● **TASK GOAL**
Repeat the full listing, word for word.

● **DATASET CONTENT**

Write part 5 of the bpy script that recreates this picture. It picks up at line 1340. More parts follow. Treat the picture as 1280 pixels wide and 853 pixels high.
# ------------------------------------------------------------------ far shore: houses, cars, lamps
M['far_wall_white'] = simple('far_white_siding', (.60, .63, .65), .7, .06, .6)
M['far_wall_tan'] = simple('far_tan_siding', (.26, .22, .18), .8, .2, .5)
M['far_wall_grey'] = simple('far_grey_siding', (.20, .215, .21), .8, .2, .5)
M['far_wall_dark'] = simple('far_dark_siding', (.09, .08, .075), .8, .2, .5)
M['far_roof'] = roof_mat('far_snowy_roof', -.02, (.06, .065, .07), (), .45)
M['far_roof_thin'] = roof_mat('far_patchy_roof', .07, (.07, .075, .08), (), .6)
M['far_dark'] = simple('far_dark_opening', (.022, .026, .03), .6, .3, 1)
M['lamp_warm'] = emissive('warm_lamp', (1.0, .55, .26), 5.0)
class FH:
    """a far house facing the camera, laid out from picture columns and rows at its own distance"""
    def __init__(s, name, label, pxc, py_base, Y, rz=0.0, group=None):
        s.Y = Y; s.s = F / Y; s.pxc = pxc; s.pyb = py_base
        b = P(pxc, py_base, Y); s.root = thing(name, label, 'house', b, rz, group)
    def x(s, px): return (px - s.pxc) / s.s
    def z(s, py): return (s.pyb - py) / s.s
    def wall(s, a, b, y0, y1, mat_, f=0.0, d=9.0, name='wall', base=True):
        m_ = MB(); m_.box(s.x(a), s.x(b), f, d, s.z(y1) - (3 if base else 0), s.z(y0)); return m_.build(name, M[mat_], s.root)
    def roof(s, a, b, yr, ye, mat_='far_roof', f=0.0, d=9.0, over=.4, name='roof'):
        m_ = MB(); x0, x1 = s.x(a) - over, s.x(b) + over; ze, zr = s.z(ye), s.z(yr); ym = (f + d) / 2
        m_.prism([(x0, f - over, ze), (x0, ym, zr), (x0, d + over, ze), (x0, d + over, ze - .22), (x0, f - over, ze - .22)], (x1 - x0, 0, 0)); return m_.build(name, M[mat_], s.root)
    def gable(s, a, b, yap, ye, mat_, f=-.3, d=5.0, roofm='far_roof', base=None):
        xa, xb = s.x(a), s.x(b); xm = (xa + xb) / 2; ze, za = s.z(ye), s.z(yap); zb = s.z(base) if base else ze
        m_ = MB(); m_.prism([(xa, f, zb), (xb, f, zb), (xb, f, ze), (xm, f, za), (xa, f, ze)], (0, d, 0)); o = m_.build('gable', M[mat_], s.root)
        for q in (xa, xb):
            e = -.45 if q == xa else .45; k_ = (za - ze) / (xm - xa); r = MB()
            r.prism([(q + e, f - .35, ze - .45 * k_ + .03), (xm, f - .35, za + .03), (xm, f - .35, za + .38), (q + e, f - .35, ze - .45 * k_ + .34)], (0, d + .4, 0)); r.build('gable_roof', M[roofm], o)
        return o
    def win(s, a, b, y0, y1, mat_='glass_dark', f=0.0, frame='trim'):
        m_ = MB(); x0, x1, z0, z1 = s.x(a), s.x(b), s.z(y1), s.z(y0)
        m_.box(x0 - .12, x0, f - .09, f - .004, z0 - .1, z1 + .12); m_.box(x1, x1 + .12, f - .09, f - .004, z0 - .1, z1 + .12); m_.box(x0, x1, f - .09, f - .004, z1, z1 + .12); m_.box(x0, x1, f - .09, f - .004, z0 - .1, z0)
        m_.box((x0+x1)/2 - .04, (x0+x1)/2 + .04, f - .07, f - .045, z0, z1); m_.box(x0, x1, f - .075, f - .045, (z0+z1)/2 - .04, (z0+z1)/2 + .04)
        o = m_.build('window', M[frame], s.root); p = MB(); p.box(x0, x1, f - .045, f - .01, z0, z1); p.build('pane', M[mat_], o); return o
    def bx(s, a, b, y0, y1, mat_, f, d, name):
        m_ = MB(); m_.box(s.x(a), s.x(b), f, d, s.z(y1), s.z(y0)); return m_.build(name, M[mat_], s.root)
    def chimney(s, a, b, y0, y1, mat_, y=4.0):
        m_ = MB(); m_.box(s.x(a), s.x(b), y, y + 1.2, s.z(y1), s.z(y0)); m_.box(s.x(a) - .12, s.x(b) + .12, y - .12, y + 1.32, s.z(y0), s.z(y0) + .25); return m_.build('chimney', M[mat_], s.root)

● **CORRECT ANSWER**
Write part 5 of the bpy script that recreates this picture. It picks up at line 1340. More parts follow. Treat the picture as 1280 pixels wide and 853 pixels high.
# ------------------------------------------------------------------ far shore: houses, cars, lamps
M['far_wall_white'] = simple('far_white_siding', (.60, .63, .65), .7, .06, .6)
M['far_wall_tan'] = simple('far_tan_siding', (.26, .22, .18), .8, .2, .5)
M['far_wall_grey'] = simple('far_grey_siding', (.20, .215, .21), .8, .2, .5)
M['far_wall_dark'] = simple('far_dark_siding', (.09, .08, .075), .8, .2, .5)
M['far_roof'] = roof_mat('far_snowy_roof', -.02, (.06, .065, .07), (), .45)
M['far_roof_thin'] = roof_mat('far_patchy_roof', .07, (.07, .075, .08), (), .6)
M['far_dark'] = simple('far_dark_opening', (.022, .026, .03), .6, .3, 1)
M['lamp_warm'] = emissive('warm_lamp', (1.0, .55, .26), 5.0)
class FH:
    """a far house facing the camera, laid out from picture columns and rows at its own distance"""
    def __init__(s, name, label, pxc, py_base, Y, rz=0.0, group=None):
        s.Y = Y; s.s = F / Y; s.pxc = pxc; s.pyb = py_base
        b = P(pxc, py_base, Y); s.root = thing(name, label, 'house', b, rz, group)
    def x(s, px): return (px - s.pxc) / s.s
    def z(s, py): return (s.pyb - py) / s.s
    def wall(s, a, b, y0, y1, mat_, f=0.0, d=9.0, name='wall', base=True):
        m_ = MB(); m_.box(s.x(a), s.x(b), f, d, s.z(y1) - (3 if base else 0), s.z(y0)); return m_.build(name, M[mat_], s.root)
    def roof(s, a, b, yr, ye, mat_='far_roof', f=0.0, d=9.0, over=.4, name='roof'):
        m_ = MB(); x0, x1 = s.x(a) - over, s.x(b) + over; ze, zr = s.z(ye), s.z(yr); ym = (f + d) / 2
        m_.prism([(x0, f - over, ze), (x0, ym, zr), (x0, d + over, ze), (x0, d + over, ze - .22), (x0, f - over, ze - .22)], (x1 - x0, 0, 0)); return m_.build(name, M[mat_], s.root)
    def gable(s, a, b, yap, ye, mat_, f=-.3, d=5.0, roofm='far_roof', base=None):
        xa, xb = s.x(a), s.x(b); xm = (xa + xb) / 2; ze, za = s.z(ye), s.z(yap); zb = s.z(base) if base else ze
        m_ = MB(); m_.prism([(xa, f, zb), (xb, f, zb), (xb, f, ze), (xm, f, za), (xa, f, ze)], (0, d, 0)); o = m_.build('gable', M[mat_], s.root)
        for q in (xa, xb):
            e = -.45 if q == xa else .45; k_ = (za - ze) / (xm - xa); r = MB()
            r.prism([(q + e, f - .35, ze - .45 * k_ + .03), (xm, f - .35, za + .03), (xm, f - .35, za + .38), (q + e, f - .35, ze - .45 * k_ + .34)], (0, d + .4, 0)); r.build('gable_roof', M[roofm], o)
        return o
    def win(s, a, b, y0, y1, mat_='glass_dark', f=0.0, frame='trim'):
        m_ = MB(); x0, x1, z0, z1 = s.x(a), s.x(b), s.z(y1), s.z(y0)
        m_.box(x0 - .12, x0, f - .09, f - .004, z0 - .1, z1 + .12); m_.box(x1, x1 + .12, f - .09, f - .004, z0 - .1, z1 + .12); m_.box(x0, x1, f - .09, f - .004, z1, z1 + .12); m_.box(x0, x1, f - .09, f - .004, z0 - .1, z0)
        m_.box((x0+x1)/2 - .04, (x0+x1)/2 + .04, f - .07, f - .045, z0, z1); m_.box(x0, x1, f - .075, f - .045, (z0+z1)/2 - .04, (z0+z1)/2 + .04)
        o = m_.build('window', M[frame], s.root); p = MB(); p.box(x0, x1, f - .045, f - .01, z0, z1); p.build('pane', M[mat_], o); return o
    def bx(s, a, b, y0, y1, mat_, f, d, name):
        m_ = MB(); m_.box(s.x(a), s.x(b), f, d, s.z(y1), s.z(y0)); return m_.build(name, M[mat_], s.root)
    def chimney(s, a, b, y0, y1, mat_, y=4.0):
        m_ = MB(); m_.box(s.x(a), s.x(b), y, y + 1.2, s.z(y1), s.z(y0)); m_.box(s.x(a) - .12, s.x(b) + .12, y - .12, y + 1.32, s.z(y0), s.z(y0) + .25); return m_.build('chimney', M[mat_], s.root)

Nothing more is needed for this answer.